Course: University of Liverpool COMP 107 Logical Design
Purpose: To construct a logical schema representing all information from the conceptual schema (e.g., ER schema).
Complexity: Establishing a direct translation from conceptual to logical schema is not always straightforward. Examples:
Extended Entity-Relationship (EER) schemas cannot be directly translated to relational databases (classes do not have a one-to-one match).
Logical design is closer to the final computer-based product, while conceptual design represents data at a higher, computer-independent level.
Analysis of Redundancies
Evaluate potential redundancies and decide to retain or eliminate them.
Handling Unsupported Concepts
Identify how to map generalization concepts to other constructs in a relational model.
Partitioning and Merging
Example: Separate personal data (Name, Year of Birth) from professional data (Level, Salary) based on access/modification frequency.
Selecting Primary Identifiers
Add new attributes to entities lacking a natural primary key.

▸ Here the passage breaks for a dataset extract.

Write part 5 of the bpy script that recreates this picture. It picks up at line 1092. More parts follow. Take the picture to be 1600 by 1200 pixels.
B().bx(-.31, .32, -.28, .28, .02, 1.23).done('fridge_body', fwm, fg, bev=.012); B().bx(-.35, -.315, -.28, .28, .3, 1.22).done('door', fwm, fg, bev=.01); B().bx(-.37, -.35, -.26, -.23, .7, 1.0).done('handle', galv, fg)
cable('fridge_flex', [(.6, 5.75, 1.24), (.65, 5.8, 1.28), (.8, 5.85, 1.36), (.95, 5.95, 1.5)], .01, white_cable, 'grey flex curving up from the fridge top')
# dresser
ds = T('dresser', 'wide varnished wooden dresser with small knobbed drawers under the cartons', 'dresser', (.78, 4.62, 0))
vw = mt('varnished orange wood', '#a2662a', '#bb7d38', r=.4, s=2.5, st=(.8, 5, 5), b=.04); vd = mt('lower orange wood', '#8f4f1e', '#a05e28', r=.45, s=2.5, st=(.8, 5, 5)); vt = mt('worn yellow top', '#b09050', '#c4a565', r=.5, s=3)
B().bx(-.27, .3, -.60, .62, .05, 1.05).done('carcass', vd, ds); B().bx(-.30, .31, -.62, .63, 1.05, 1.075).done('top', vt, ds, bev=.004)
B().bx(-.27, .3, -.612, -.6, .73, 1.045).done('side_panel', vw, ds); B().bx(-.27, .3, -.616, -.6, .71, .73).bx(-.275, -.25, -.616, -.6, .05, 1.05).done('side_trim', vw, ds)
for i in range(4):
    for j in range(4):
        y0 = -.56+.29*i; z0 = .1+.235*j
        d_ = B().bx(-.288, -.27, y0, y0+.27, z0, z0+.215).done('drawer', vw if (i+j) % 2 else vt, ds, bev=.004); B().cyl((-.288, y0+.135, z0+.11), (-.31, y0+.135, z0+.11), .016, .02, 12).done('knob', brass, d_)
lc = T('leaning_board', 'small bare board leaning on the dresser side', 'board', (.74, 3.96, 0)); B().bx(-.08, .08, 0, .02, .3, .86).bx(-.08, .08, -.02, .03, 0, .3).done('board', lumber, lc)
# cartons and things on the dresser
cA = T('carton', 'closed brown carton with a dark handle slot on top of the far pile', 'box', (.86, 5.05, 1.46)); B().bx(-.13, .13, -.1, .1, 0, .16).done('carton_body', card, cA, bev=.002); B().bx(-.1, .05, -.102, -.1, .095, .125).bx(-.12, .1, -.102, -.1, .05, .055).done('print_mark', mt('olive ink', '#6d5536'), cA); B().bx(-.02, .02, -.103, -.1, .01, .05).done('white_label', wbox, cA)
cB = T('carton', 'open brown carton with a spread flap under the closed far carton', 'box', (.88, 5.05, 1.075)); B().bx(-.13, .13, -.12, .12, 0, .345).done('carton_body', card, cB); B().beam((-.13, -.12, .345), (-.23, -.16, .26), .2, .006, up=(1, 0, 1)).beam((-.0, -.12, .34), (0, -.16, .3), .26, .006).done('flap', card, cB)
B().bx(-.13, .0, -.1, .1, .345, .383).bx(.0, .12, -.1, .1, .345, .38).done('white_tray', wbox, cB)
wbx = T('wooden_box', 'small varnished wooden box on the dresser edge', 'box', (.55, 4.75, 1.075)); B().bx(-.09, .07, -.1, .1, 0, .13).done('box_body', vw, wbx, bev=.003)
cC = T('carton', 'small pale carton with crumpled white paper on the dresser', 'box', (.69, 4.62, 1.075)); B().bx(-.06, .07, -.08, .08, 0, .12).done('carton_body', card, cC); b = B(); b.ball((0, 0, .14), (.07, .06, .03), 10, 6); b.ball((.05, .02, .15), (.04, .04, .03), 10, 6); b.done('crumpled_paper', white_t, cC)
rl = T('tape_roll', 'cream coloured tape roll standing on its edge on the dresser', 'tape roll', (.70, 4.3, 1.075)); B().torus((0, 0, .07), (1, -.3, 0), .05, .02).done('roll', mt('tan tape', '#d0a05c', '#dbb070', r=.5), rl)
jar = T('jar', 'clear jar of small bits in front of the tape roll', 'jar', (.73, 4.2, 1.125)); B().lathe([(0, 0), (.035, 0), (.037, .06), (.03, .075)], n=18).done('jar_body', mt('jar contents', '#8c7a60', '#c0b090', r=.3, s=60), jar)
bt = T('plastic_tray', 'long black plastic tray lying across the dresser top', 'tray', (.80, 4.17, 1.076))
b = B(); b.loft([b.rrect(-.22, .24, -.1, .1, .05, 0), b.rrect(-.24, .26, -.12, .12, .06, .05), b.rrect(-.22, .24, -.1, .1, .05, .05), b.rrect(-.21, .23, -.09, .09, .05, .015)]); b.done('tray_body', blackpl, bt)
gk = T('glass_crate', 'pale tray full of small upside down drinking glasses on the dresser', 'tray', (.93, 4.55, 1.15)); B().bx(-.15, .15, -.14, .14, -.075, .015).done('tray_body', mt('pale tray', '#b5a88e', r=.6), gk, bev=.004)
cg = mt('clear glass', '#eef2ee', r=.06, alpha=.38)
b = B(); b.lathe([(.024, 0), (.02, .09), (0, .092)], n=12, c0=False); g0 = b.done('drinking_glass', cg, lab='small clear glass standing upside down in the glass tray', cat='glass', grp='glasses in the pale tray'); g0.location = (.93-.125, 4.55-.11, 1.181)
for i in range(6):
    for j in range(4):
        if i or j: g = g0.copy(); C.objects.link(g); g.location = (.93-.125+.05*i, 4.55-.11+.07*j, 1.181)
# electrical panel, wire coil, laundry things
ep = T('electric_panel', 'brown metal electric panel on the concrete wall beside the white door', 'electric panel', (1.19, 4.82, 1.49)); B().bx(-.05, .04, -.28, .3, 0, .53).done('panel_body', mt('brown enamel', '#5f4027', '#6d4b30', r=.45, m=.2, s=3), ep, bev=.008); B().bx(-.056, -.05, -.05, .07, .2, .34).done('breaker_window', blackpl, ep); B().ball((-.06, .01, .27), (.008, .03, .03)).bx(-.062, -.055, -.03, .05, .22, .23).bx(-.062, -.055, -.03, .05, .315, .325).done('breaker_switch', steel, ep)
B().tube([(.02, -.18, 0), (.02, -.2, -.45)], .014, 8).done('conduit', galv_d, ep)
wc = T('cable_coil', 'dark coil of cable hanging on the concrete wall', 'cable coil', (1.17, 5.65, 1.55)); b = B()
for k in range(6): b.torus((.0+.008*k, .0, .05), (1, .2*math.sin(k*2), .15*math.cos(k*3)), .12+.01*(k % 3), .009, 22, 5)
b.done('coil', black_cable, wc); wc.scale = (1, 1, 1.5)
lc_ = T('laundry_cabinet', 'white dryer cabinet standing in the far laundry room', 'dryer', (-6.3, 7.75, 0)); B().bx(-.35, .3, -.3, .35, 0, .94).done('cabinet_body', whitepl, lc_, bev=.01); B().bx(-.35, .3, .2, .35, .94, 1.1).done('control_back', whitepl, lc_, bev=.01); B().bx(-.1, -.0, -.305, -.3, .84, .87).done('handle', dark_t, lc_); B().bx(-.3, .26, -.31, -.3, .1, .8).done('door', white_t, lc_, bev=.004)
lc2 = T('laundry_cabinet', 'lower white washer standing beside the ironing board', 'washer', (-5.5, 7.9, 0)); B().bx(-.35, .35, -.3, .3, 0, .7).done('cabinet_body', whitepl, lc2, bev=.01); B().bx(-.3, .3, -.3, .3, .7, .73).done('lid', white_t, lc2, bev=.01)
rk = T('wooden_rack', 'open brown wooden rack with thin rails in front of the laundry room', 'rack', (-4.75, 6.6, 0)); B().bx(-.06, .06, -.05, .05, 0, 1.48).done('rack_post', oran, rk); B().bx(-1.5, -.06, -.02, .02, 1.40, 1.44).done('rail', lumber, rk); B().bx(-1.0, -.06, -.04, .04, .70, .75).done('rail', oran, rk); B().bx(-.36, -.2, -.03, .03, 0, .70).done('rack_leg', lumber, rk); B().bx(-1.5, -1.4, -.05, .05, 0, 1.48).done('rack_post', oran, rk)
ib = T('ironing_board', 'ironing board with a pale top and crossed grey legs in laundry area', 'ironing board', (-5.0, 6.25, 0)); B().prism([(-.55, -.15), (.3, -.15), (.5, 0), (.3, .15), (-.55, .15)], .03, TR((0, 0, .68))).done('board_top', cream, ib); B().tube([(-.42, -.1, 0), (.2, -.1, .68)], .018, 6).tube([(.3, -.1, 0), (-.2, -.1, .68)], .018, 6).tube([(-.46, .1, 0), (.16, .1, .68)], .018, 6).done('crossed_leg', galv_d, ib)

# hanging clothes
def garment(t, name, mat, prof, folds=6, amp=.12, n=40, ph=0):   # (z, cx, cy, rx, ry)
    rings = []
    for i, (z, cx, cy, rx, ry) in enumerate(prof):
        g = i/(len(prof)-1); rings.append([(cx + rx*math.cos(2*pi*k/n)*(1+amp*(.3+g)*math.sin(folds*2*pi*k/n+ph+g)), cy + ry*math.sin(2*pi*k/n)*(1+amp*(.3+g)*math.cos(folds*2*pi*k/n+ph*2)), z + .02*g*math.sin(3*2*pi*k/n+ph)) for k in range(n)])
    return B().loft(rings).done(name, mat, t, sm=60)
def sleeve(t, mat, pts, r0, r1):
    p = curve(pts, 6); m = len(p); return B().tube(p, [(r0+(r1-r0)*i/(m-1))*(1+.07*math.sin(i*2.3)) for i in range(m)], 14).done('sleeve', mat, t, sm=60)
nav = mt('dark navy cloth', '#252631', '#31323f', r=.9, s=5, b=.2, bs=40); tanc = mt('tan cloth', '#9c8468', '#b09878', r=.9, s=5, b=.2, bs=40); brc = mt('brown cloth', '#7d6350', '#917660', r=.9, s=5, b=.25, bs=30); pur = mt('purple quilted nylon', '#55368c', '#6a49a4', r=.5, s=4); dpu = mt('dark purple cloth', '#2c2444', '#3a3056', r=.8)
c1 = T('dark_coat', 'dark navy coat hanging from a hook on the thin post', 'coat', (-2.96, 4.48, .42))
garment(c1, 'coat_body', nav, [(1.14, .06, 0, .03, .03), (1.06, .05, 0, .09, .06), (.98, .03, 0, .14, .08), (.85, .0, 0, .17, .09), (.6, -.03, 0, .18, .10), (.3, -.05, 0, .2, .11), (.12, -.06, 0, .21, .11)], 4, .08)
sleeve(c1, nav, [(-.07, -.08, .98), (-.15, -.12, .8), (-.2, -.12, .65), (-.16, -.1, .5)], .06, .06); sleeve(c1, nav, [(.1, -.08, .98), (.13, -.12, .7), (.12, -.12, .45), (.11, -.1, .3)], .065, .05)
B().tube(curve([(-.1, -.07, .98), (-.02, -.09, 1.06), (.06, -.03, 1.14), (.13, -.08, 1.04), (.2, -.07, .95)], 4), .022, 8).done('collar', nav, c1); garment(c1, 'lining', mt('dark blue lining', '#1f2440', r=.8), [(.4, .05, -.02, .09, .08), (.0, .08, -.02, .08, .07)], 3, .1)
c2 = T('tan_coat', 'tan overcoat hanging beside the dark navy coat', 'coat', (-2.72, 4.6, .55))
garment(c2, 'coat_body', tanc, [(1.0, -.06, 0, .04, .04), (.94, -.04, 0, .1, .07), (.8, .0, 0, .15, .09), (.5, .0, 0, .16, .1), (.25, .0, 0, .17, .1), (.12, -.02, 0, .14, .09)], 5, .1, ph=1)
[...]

Addressing Derived Attributes
Determine how to represent derived attributes, either as virtual fields, user views, queries, or to be ignored altogether.
Cycles and Derived Relationships
Assess if a derived relationship can safely be ignored or must be defined as its own relationship.
Reading: Elmasri & Navathe, Fundamentals of Database Systems, Chapter 9.
Regular Entities
Create a relation for every regular entity, including all simple attributes and primary keys.
Weak Entities
Create relations for weak entities with primary keys taken from the owning entity.
Binary Relationships (1:1)
Identify relations, include foreign keys from the related entities, and primary key attributes.
Binary Relationships (1:N)
Similar to 1:1, but foreign keys are included in the many-side relation.
Binary Relationships (N:M)
Create a new relation that includes foreign keys from both participating entities and their attributes.
Multi-Valued Attributes
Create a separate relation to handle multi-valued attributes along with primary keys from the relevant entity.
N-ary Relationships
Identify all related entities and create a new relation that includes foreign keys from each.
Steps include addressing special cases like generalizations/specializations with multiple subclasses into relation schemas and introducing flags for handling complex classifications rather than creating distinct relations.
Total Participation: Must be enforced programmatically if relationships cannot guarantee through constraints.
Relational vs. ER Model Differences:
Relationships handled via primary and foreign keys in the relational model, joining records to reflect relationships.
Multivalued attributes require additional separate relations in relational models, whereas ER supports them inherently.
Understanding the intricacies of logical design decisions and their implications on the relational model is key for successful database development, ensuring correct representation of all data while optimizing efficiency.